Kara Chin is a British artist and recently graduated from Slade School of Art with a Ba in Fine Art Sculpture. Kara works across a range of mediums including painting, sculpture, amateur robotics, animation, sound, and horticulture, often combined in large scale, multi-sensory installations. Her work sponges from a big soup of influences, from high and low, philosophical, scientific or psychological studies and theories, truths and utter fictions. Her sculptures are often created as characters, that weave in and out of physical and digital existences from handicrafts to animated renders, each functioning as a device or protagonist in semi-mythical storylines running through successive works. These culminate in installations of constructed scenarios that loiter about the edge, dipping a toe or two into extending the plot to manipulate human experiences too.

About the work

The Propagator is something between a robot and an altar, whose function is to germinate and raise plant seedlings - meanwhile, another definition of a propagator is one who spreads an idea/theory. When the basil seedlings in the Propagator are big enough, they are transferred to the Hydroponic Basil-bots, friendly robotic creatures who offer up sensory cues, where they can grow lavishly in a nutrient solution that is pumped and oxygenated throughout the system, from a bucket-reservoir at the back. 

The Sculptures are static in the space but plod along the animation in a celebratory procession, spreading their basil about.

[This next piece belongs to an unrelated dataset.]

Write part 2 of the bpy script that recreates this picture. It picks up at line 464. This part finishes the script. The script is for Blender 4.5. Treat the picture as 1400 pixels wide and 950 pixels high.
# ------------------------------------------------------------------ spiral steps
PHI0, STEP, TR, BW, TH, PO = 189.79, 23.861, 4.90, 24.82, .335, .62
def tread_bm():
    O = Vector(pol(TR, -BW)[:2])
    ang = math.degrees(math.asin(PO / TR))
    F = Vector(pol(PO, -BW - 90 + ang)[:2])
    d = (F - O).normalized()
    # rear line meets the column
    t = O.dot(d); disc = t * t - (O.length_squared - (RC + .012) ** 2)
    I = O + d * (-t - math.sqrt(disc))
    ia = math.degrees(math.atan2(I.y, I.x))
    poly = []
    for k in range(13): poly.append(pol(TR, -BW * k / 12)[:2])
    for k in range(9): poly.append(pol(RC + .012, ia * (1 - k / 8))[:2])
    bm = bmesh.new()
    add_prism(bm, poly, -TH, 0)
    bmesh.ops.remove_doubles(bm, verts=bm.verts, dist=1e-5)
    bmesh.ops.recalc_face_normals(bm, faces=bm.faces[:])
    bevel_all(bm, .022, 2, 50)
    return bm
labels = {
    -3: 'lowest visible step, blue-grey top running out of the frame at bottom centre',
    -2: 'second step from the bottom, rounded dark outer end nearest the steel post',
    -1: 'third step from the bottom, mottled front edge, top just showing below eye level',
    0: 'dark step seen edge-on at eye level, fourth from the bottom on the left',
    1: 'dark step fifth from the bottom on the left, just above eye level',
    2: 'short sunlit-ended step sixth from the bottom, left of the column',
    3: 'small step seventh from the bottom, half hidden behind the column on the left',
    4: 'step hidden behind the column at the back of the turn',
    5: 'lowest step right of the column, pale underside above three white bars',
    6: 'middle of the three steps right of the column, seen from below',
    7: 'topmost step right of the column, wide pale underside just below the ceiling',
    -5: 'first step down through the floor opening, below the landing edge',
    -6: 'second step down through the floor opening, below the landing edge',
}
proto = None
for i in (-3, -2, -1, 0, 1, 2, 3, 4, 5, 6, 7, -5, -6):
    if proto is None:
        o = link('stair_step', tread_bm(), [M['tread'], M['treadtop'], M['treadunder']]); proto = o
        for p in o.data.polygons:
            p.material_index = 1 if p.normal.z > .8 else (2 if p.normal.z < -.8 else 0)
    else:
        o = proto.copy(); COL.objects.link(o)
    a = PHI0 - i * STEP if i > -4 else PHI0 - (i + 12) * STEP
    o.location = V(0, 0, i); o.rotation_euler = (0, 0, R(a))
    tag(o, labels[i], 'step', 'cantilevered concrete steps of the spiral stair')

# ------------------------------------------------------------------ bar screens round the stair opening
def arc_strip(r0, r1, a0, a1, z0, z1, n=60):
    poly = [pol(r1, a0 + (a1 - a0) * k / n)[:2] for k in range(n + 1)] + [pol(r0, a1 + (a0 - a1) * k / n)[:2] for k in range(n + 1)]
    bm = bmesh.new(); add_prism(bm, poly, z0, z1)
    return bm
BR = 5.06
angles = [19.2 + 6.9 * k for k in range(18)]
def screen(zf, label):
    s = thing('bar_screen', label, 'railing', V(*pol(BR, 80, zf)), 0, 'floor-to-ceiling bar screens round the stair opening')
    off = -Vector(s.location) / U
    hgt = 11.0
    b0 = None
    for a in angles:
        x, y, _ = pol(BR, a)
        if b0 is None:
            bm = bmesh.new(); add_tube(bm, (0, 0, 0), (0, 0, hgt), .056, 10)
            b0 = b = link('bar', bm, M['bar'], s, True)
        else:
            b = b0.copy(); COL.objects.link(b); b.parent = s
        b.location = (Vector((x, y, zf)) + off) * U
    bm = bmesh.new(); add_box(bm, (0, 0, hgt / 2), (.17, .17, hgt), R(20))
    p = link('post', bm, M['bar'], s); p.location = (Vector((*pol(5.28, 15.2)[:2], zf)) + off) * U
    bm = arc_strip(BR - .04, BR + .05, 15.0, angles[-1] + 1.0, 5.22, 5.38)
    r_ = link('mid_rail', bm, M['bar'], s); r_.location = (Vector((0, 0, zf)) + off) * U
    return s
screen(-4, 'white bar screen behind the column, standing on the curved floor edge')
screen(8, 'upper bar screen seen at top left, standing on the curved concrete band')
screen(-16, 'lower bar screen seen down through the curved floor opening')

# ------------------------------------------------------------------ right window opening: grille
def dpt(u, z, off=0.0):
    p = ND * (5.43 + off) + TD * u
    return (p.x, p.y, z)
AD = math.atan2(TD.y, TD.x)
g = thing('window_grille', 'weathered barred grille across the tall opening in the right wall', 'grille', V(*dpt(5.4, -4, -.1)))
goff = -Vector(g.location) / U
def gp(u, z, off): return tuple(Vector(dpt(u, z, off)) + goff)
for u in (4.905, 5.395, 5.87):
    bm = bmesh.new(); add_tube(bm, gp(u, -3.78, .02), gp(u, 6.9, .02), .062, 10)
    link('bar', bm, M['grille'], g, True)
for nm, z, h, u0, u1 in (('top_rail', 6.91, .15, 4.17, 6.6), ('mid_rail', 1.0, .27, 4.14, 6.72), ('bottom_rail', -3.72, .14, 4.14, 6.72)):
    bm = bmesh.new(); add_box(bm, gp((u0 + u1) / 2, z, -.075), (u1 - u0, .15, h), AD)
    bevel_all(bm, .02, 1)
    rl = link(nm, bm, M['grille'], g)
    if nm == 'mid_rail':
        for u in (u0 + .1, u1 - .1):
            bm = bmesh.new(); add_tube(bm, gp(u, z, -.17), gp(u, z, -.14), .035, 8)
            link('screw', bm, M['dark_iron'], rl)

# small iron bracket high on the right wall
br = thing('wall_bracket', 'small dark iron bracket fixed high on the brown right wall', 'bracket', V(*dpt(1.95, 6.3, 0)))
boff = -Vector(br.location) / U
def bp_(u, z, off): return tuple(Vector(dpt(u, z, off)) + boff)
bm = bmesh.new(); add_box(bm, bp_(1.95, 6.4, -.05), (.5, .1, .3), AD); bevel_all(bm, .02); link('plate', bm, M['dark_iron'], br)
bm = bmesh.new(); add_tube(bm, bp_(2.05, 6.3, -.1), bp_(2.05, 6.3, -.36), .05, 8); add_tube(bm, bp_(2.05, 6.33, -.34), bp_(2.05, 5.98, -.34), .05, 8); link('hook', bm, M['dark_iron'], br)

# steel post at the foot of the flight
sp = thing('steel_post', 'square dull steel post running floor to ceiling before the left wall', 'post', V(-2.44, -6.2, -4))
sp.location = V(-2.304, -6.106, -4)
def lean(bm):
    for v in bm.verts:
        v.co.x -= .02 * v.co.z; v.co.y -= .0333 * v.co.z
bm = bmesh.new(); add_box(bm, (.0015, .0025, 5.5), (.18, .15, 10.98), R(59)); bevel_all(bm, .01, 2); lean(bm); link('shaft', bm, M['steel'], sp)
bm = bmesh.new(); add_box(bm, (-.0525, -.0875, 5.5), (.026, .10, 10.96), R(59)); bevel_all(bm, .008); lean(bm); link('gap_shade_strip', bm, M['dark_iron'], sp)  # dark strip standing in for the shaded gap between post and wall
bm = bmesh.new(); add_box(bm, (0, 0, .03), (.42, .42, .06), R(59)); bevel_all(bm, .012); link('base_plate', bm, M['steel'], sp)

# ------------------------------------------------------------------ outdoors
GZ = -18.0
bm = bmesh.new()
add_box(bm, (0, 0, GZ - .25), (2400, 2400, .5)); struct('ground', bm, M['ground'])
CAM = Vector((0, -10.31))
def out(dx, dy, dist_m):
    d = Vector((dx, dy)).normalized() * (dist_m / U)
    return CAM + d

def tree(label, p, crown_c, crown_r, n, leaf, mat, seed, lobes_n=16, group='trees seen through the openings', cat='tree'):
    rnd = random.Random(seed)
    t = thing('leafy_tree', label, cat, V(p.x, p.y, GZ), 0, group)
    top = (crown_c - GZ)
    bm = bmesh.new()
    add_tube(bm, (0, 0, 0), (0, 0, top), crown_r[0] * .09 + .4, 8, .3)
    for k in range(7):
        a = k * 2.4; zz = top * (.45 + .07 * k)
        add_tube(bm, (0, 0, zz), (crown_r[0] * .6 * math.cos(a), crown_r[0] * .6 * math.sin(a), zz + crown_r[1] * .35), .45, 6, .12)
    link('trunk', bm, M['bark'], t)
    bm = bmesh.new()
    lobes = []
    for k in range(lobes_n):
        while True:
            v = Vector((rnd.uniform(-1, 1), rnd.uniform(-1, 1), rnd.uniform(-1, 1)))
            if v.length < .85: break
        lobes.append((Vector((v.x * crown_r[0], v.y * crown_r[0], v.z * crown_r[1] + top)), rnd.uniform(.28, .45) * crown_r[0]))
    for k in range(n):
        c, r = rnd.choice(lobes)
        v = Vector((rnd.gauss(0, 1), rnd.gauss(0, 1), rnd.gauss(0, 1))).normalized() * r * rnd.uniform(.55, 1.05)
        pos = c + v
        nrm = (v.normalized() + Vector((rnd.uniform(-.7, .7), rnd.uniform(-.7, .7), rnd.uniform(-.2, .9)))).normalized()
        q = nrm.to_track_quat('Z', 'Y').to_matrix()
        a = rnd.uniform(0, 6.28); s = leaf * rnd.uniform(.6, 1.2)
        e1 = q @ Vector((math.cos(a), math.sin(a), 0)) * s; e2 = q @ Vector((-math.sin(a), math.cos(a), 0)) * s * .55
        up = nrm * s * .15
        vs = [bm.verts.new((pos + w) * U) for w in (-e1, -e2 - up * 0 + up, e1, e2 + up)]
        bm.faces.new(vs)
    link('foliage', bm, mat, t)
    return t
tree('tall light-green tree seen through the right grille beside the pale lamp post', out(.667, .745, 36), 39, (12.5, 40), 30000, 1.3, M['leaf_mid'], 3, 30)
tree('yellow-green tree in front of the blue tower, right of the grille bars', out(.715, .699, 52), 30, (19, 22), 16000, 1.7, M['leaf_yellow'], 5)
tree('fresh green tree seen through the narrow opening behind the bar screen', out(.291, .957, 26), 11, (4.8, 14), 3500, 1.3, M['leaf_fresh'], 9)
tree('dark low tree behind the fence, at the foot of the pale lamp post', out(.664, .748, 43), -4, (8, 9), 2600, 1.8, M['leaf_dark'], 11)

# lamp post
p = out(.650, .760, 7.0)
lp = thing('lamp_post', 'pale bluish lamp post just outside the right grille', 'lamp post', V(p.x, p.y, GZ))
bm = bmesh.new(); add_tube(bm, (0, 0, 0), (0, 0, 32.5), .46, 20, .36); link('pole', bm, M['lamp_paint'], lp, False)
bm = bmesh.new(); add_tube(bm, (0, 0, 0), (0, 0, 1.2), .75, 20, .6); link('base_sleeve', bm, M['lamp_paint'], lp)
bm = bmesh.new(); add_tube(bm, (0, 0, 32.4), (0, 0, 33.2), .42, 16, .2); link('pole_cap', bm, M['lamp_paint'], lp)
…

The explicit word association of basil and basal oscillates throughout, while wafting arrows direct attention to concentrate on a focal point, as a parody of self-hypnosis. 

Borrowing a meditative device used to enhance the sensation of presence in virtual realities, the sensory experience of basil is to act as a sensory cue, a trigger for a heightened feeling of existence in the space. The mechanism by which the brain learns to associate a sensory cue with the intended response is called synaptic plasticity -  the ability of neurons to apply more weight to certain synaptic connections than others, and a brain structure that has shown to be involved in this form of learning is called the Basal Ganglia.